Cr Burgess, 67, has worked the land “all my life … just an ordinary working person”. He knows there’s no such luxury as a public holiday for farmers; and that, in life as in the field, you reap what you sow.
He largely taught himself the fundamentals of farm life: ploughing, welding, shearing, “and all that sort of stuff. Spent a lot of time on tractors; spent a lot of time on horseback with stock – cattle and sheep.
“I’ve got no education much,” he continues, hands tugging the brim of his weathered terry towelling hat. “I went to Gundaroo Public School when I was aged nine. Before that, I did correspondence.
“My mother couldn’t teach me any more, because she’d gone to school until she was only 12 or 13.”
He later returned to school by correspondence, “because there were no buses, there was nowhere to go. We couldn’t go to Canberra, we couldn’t go to Yass, couldn’t go anywhere for high school.”
In 1967, before his 16th birthday, he left study for work. “Then ... the bus came,” he laughs ruefully.
Along the way, he married Jeanette, and they raised a family of four between Bowning and Gundaroo: Wayne, Michael, Luke and Debbie. “All my children work on the land with me,” he says, “and my son-in-law Adam. Not all the time; they’ve got other jobs.” He bussed them to Canberra for high school.
His OAM citation acknowledges “service to local government, and to the community of Gundaroo”, with a list of voluntary positions as long as your arm: Senior Deputy, then Deputy Captain of the Back Creek brigade for the NSW Rural Fire Service since the year he left school; past committee for the Bowning Iron Horse Gymkhana and Public School P&C; as well as for Gundaroo’s Literary Institute, Landcare, Progress Association, Soldiers Memorial Hall, Public School P&C and Bush Festival.
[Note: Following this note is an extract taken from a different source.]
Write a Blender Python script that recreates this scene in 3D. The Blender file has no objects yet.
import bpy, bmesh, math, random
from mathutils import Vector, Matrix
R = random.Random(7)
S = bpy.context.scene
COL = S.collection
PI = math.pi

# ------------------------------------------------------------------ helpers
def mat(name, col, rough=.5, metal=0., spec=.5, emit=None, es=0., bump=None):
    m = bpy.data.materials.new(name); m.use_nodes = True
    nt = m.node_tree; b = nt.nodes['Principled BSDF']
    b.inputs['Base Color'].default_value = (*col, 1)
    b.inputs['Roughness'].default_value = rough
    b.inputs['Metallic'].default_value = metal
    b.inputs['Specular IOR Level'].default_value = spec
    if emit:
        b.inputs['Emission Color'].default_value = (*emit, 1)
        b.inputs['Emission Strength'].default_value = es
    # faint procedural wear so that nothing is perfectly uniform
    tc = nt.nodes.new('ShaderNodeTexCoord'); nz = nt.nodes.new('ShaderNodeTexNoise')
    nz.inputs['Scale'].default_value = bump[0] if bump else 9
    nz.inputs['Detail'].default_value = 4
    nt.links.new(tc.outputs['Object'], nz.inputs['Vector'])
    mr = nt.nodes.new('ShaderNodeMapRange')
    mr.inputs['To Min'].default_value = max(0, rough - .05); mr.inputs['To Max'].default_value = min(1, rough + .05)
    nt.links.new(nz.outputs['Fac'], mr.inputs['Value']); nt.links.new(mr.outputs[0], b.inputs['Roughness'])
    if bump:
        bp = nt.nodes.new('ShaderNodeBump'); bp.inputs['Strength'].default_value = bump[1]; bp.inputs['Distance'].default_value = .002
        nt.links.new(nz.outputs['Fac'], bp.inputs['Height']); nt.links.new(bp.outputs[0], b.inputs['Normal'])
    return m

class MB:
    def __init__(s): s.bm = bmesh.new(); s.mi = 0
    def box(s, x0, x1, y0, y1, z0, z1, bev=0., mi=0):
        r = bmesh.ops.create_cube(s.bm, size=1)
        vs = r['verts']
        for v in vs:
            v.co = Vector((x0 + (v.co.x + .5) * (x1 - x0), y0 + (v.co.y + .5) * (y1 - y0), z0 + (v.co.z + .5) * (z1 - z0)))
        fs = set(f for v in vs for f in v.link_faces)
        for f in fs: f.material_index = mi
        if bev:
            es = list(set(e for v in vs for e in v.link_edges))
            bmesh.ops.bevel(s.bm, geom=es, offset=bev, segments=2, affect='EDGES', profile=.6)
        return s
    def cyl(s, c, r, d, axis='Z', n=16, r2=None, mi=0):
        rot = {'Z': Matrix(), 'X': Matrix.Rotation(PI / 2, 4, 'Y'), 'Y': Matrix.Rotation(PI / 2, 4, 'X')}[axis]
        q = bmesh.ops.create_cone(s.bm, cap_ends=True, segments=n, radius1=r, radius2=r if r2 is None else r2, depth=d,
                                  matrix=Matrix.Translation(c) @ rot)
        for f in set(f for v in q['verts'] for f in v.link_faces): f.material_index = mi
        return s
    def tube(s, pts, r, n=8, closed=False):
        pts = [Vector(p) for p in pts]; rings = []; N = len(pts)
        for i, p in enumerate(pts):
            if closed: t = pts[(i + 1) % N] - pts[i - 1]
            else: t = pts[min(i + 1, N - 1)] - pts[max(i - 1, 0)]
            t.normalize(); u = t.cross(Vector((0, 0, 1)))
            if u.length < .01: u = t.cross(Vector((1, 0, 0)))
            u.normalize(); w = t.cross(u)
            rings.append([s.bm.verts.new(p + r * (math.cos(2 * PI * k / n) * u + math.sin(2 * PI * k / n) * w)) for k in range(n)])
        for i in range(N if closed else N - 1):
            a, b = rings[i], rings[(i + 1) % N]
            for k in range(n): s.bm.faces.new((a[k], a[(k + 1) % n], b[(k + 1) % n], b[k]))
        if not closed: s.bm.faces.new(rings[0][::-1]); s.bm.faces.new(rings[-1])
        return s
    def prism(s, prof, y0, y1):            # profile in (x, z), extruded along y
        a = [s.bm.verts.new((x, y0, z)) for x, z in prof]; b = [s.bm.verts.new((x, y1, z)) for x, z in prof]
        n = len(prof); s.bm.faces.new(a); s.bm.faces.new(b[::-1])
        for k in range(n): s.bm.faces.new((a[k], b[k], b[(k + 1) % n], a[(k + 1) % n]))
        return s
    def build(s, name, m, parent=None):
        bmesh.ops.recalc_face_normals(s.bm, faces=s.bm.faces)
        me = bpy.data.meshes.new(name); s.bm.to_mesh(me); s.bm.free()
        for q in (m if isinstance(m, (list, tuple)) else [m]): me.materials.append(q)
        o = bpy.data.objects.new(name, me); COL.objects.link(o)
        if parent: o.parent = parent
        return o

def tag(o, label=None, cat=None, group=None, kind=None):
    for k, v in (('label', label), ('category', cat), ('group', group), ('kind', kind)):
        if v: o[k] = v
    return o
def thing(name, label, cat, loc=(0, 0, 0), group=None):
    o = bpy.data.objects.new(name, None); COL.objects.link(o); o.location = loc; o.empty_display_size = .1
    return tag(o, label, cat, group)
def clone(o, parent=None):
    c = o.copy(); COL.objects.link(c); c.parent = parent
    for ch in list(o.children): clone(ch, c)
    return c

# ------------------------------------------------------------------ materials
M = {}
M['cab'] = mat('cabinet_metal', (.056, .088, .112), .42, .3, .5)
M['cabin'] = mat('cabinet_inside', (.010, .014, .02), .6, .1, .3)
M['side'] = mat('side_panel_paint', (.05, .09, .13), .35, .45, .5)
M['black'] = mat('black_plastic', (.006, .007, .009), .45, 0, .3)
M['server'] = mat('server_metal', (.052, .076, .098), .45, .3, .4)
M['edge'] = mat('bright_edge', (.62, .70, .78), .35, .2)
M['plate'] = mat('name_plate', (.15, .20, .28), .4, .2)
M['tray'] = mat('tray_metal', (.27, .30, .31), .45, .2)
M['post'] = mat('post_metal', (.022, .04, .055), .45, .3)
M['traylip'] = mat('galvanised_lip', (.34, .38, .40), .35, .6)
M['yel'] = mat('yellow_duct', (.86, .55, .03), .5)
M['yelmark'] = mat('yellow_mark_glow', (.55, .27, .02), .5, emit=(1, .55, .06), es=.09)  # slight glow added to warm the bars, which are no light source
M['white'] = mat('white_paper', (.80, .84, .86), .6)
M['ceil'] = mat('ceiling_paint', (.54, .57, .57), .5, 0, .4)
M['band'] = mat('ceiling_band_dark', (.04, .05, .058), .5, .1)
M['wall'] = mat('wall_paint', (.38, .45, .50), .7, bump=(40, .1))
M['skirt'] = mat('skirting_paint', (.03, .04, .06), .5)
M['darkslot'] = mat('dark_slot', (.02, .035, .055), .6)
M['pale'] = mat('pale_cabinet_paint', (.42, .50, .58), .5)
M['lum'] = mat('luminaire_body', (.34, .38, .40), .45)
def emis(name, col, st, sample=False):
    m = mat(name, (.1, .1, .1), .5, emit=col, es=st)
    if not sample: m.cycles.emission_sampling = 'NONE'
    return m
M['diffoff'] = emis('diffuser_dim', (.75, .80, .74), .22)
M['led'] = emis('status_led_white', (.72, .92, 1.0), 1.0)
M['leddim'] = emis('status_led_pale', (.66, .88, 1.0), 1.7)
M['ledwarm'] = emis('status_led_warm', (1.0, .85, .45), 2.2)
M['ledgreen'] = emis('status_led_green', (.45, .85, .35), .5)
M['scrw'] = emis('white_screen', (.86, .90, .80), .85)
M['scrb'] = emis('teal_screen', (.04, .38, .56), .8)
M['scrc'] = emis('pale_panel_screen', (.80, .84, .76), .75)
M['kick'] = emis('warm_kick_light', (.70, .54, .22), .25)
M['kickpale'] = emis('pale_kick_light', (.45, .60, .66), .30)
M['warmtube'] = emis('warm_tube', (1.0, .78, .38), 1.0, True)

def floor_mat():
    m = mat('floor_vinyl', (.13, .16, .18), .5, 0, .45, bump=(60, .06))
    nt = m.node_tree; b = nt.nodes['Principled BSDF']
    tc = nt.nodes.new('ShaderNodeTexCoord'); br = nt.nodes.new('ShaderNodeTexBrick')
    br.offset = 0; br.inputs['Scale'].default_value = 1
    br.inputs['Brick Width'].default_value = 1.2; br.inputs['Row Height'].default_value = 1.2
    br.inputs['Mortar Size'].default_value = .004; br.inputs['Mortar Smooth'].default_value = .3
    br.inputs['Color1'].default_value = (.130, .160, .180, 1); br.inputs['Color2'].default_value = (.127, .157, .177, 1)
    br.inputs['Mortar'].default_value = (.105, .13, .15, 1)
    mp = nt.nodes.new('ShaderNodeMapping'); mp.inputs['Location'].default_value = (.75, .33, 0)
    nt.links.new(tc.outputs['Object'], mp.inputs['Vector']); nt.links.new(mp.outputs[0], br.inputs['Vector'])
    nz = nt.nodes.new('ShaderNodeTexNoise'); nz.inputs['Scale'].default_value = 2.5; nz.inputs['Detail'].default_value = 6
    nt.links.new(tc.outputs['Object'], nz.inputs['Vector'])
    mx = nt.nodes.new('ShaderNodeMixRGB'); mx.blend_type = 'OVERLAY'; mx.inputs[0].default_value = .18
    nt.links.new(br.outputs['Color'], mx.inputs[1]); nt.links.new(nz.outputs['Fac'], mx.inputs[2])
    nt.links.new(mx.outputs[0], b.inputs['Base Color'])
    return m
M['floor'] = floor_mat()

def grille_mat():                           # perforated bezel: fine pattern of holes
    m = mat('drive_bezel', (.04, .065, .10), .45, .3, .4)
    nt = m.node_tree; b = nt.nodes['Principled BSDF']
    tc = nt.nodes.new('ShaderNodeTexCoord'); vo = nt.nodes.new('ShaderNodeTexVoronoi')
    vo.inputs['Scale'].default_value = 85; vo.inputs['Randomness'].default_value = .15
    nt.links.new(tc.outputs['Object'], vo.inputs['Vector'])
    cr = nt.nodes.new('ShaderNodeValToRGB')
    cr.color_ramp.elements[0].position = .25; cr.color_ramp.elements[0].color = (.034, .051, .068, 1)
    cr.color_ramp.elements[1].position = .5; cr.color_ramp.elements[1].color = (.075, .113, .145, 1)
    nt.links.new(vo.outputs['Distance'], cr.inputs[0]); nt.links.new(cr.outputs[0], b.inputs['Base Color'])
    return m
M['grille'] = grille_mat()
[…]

His says his father had the same community spirit. “Dad should have been on council, too,” he says.
“That’s why the Gundaroo school is still there, because of my father and a couple of others, and the hall and the common. He looked after all that stuff. I’ve just followed on, I suppose.
“I suppose there weren’t many people around in Gundaroo and ... I just got on everything, [such as] the Rural Fire Service. I’m getting older and older, but we still fight fires. I’ll get in and have a go!”
His nearly 23-year record of service as a Yass Valley councillor includes committees for saleyards, bush fire management, and the weeds and noxious plants authorities. What’s kept him going back?
“I wanted to get things done in the Shire,” he says simply, adding, “which has happened. I’ve got a lot of things done.” But this stint might be his last: by the time of the next local election, “it’ll be 25 years”.
But he’s proud of the working man’s pragmatism he brings to the council chamber. “That’s what we need on the council, a bit of common sense!” he laughs with delight. Just don’t ask him to email you.
Also don’t ask who nominated him, because he doesn’t know – well, not yet. “When I found out, I sneakily asked a few smart little questions, but I can’t find out. But – thank you very much!” he says.
“I’ve probably earned it, over the years. I’ve done a lot, spent a lot of time getting things done for the people, the ratepayers, over the years. All the rural people normally come straight to me.”
He mentions good working relationships with “Dave Rose ... and some of the other general managers; and Nic Carmody was a good mayor when he was there; and I get along with Rowena pretty well.
“Whoever put me in it, I’ll find out one day, I suppose, won’t I?”